A Minecraft server running since 2013 is defined by continuity. The point is not a special ruleset, but a world and community that have survived multiple update eras and years of player decisions. You join into accumulated history: districts built on top of older districts, infrastructure that grew in layers, and a social scene with long-running alliances, rivalries, and norms you can learn and earn your way into.

Progress rewards integration more than speed. In an old economy, diamonds and netherite are baseline, so value shifts toward convenience, trust, and location. Expect established shops, veteran-run services, and large community farms. New players tend to move fastest by filling roles that still matter: dependable resource supply, redstone and infrastructure help, strong building, or showing up consistently for shared projects.

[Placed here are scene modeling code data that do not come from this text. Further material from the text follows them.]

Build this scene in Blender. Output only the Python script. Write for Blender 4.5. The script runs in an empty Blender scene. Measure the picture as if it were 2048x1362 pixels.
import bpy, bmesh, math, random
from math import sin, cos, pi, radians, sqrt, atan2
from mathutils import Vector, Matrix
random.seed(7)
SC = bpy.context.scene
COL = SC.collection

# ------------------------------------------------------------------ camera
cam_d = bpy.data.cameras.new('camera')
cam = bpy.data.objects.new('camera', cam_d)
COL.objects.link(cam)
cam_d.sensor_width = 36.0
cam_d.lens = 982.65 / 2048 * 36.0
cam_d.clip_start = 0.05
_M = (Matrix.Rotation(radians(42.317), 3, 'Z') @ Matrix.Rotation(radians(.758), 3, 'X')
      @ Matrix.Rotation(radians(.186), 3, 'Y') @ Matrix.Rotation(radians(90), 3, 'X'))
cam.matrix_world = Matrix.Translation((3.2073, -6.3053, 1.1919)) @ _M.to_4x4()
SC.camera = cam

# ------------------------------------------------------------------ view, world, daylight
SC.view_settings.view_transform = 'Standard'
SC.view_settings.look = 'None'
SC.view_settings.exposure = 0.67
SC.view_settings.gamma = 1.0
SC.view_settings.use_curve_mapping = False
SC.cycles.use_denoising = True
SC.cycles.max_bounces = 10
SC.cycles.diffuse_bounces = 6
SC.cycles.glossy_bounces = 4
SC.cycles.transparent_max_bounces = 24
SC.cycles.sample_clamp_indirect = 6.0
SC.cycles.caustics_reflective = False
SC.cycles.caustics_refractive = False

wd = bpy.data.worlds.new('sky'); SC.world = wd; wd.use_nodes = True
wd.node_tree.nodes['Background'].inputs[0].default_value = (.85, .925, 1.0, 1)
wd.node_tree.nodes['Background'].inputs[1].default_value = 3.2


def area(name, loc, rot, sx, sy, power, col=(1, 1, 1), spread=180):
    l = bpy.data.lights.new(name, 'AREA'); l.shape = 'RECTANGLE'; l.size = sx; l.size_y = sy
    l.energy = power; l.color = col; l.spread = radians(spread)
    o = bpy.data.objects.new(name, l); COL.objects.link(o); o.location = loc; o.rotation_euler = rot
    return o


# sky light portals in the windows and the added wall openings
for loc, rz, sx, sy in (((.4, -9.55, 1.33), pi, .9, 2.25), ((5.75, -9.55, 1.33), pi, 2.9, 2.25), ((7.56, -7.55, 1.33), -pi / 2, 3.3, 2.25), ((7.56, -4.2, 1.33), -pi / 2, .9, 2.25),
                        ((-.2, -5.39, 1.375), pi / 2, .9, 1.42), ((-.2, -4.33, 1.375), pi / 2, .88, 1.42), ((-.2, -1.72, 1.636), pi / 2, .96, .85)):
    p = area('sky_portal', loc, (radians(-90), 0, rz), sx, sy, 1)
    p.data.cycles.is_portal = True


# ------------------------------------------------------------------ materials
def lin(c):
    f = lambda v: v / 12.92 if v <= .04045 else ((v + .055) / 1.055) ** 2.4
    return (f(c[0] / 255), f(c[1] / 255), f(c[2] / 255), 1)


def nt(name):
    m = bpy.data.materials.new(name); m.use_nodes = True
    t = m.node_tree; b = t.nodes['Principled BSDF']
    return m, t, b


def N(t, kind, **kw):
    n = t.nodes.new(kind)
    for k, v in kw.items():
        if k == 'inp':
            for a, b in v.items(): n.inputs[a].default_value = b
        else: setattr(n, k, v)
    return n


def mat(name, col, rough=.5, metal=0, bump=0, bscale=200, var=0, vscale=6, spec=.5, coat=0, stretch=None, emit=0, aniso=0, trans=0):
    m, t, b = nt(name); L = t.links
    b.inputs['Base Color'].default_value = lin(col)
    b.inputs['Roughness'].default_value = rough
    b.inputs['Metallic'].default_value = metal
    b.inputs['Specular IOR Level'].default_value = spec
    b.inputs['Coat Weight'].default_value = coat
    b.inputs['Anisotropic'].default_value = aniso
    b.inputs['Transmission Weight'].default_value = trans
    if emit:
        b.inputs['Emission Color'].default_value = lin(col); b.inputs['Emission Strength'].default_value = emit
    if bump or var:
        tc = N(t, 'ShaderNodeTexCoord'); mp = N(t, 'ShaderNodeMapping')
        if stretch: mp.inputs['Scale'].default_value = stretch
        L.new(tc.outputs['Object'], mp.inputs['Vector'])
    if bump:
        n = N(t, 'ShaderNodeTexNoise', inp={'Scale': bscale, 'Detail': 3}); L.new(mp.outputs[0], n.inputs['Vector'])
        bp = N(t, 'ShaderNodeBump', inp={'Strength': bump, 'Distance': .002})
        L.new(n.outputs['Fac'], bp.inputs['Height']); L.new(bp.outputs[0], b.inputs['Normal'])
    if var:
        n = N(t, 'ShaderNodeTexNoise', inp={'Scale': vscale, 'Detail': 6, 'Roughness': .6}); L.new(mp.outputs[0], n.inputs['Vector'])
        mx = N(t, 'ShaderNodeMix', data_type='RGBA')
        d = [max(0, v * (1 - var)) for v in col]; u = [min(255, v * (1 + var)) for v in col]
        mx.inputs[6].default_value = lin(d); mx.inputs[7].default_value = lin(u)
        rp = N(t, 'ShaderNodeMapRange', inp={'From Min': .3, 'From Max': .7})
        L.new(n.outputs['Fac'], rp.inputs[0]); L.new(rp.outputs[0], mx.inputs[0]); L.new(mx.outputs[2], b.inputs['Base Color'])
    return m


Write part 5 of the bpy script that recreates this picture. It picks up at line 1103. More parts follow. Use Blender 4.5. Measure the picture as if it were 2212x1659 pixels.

Map management is part of the experience. Some long-running servers preserve a main world and expand borders over time; others keep a permanent overworld while cycling the Nether, the End, or mining worlds for fresh resources. Either way, spawn is usually curated and protected, nearby terrain is often picked over, and the real frontier starts farther out. Travel networks become core gameplay, whether that is community portal grids, ice roads, rails, or other established routes.

Since 2013 also tends to mean settled governance. Rules exist because something already happened, so boundaries are clearer and enforcement is less improvised. The culture often feels steadier: fewer launch-day hype cycles, more routine, and more weight on reputation. If you like persistence and worlds with provenance, the age is not trivia, it changes how the server plays.

Does running since 2013 mean the world has never reset?

No. Many keep a permanent main world for builds and history while refreshing resource areas to keep mining and exploration viable. What matters is whether they clearly state what is permanent, what resets, and on what schedule.

Will I be permanently behind veteran players?

You will start behind in gear, but that rarely decides your place on an established server. Catch-up is mostly logistical and social: learning the travel network, finding where trade happens, and building trust. Reliability gets noticed faster than another maxed set.

What is spawn like on a server this old?

Usually protected and intentionally built up. Expect older builds, community hubs, and sometimes museums or player districts. Early resources near spawn are often depleted, so new players commonly use public portals or travel out to newer regions.

How do major Minecraft updates work on a server that has existed since 2013?

Cautiously. Long-running servers typically stage updates to protect plugins and existing builds, then open new terrain through border expansions or separate exploration worlds so players can access new biomes and structures without wiping history.

What should I do on day one to fit in?

Read the rules, use the established travel network, and avoid grabbing high-traffic land before you understand local norms. Introduce yourself, ask where new players usually settle, and offer a concrete contribution like help with a farm, an infrastructure task, or a community project.